In überzeichnender Form stellen uns die Darsteller:innen im letzten Drittel des Stücks die aufgezeichneten Gespräche der Polizist:innen nach dem Mord an Dener nach. Ohne in eine Karikatur oder ein Klischee zu verfallen, zeigt uns Sebastian Brandes aus der Sicht des SEK-Beamten, wie sich der Fall ereignet haben soll. Şafak Şengül spielt dabei den Vorgesetzten des Beamten und schafft es in einer ironischen Überzeichnung die Absurdität der vom SEK-Beamten geschilderten Version des Falles darzustellen, ohne sie ins Lächerliche zu ziehen. Die Kehrtwende im Fall: Es werden originale Fernsehnachrichten zu dem Fall Dener gezeigt, die kurz nach der Veröffentlichung der Version des Beamten ausgestrahlt wurden. Der Schuss, entgegen der Schilderung des Täters, er habe sich beim Sichern der aus dem Holster gefallenen Waffe gelöst, fiel aus wenigen Zentimetern Distanz. Auch die Behauptung des Beamten, ein Schuss könne „aus Versehen“ fallen, da für einen Schuss lediglich 300 Gramm Zugwiderstand zu überwinden wären, wird widerlegt. Es braucht für einen Revolver von Smith&Wesson nach Experteneinschätzung etwa 4,3 Kilogramm, die zu überwinden sind, um einen Schuss abzufeuern. Das Motiv, man habe Dener bei illegalen Aktivitäten des Plakatierens von prokurdischer Propaganda erwischt und zur Verantwortung ziehen wollen, der Schuss sei nur ein unglücklicher Unfall gewesen, ist hinfällig. Was hier stattgefunden hat, ist ein Produkt des strukturell tief verankerten Hasses und der rassistischen Strukturen innerhalb unserer Gesellschaft, die sich durch die Terrorisierung der PKK und der Verfolgung ihrer Anhänger:innen in ganz Europa zuspitzt. Denn selbst heute noch, fast 30 Jahre nach Dener, fordert die Türkei von Schweden und Finnland für ihren NATO Beitritt die Auslieferung der dort lebenden PKK-Mitgliedern.

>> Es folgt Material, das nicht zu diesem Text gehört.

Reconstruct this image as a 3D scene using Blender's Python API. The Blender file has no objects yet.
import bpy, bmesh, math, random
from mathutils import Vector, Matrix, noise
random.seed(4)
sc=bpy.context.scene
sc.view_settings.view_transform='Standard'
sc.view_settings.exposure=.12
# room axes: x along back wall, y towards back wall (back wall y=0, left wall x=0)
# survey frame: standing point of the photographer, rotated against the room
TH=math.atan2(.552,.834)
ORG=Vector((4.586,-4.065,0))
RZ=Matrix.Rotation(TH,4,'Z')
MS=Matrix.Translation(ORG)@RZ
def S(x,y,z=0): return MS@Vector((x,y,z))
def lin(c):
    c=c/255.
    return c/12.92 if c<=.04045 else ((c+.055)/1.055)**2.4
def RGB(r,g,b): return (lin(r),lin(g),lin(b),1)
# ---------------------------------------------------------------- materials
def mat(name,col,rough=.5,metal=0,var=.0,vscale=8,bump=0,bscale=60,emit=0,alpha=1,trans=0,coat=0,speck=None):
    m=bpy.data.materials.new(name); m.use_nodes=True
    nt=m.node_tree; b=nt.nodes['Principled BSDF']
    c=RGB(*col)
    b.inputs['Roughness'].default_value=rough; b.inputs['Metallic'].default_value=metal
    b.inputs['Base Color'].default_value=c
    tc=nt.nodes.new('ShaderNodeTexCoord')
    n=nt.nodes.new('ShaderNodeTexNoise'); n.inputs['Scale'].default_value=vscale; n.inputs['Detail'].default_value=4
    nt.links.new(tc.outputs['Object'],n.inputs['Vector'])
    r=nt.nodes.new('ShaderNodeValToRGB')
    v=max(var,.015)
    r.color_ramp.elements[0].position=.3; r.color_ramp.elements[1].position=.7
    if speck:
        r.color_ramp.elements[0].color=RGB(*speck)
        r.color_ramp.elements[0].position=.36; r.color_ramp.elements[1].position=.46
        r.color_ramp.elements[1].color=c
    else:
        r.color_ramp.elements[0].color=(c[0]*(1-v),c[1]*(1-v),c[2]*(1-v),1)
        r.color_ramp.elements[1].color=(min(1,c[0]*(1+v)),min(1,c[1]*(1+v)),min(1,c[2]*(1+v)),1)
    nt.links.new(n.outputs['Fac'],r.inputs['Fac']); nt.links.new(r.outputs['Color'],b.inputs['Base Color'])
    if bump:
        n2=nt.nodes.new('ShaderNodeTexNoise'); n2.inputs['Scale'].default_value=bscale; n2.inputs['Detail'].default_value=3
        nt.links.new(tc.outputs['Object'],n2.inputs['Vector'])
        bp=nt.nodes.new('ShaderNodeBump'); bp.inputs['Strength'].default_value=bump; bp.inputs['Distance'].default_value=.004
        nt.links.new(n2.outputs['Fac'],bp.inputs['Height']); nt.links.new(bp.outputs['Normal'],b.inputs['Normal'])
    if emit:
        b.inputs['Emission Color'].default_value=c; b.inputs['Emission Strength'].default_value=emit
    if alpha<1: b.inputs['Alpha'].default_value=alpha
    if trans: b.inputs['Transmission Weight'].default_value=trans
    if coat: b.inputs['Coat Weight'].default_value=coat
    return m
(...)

Am Ende des Abends leuchten pink die Lettern „Sieg“ – Sieg für wen? Den mächtigen Goliat als Metapher eines ausgeklügelten Polizeiapparats? Oder Sieg für David, der zwar schwächer und kleiner erscheint, jedoch durch sein „entgegen der Regeln“ spielen den mächtigen Goliat besiegt hat. Ist es ein Aufruf? Ist es eine Aufforderung, sich gegen die mächtig Scheinenden zu verbünden und sich nicht von ihnen klein halten zu lassen? Was ist die Konsequenz, die wir aus einem solchen Theaterabend ziehen sollten?

Im Programmheft wird die Frage gestellt: „Wie politisch sind unsere Erinnerungen?“. Ich finde, wir sollten diese Auseinandersetzung weiter fassen, bei einer politischen Erinnerungskultur allein kann es nicht bleiben. Eine Bewältigung des tief verankerten Hasses gegen Kurd:innen und andere marginalisierte, migrantische Gruppen ist im Kapitalismus nicht möglich. Die Wucht der Ablehnung, der Leugnung und der Kriminalisierung, der Kurd:innen international ausgesetzt sind, wird sich durch reine Aufklärungsarbeit nicht aufheben lassen. Abende wie dieser sind wichtig und nötig, um Sichtbarkeit und eine Erinnerungskultur zu schaffen, die Missstände aufzeigt und die Struktur, die das Ganze hat, sichtbar werden lässt. Doch sollte solch ein Theaterabend vor allem dazu dienen, sich weiterzubilden und gegen solche Strukturen aktiv zu kämpfen, sich zu organisieren und Strategien zu entwickeln, um gegen Rassismus und Polizeigewalt vorzugehen.

Der angeklagte SEK-Beamte wurde 1997 vom Landgericht Hannover freigesprochen.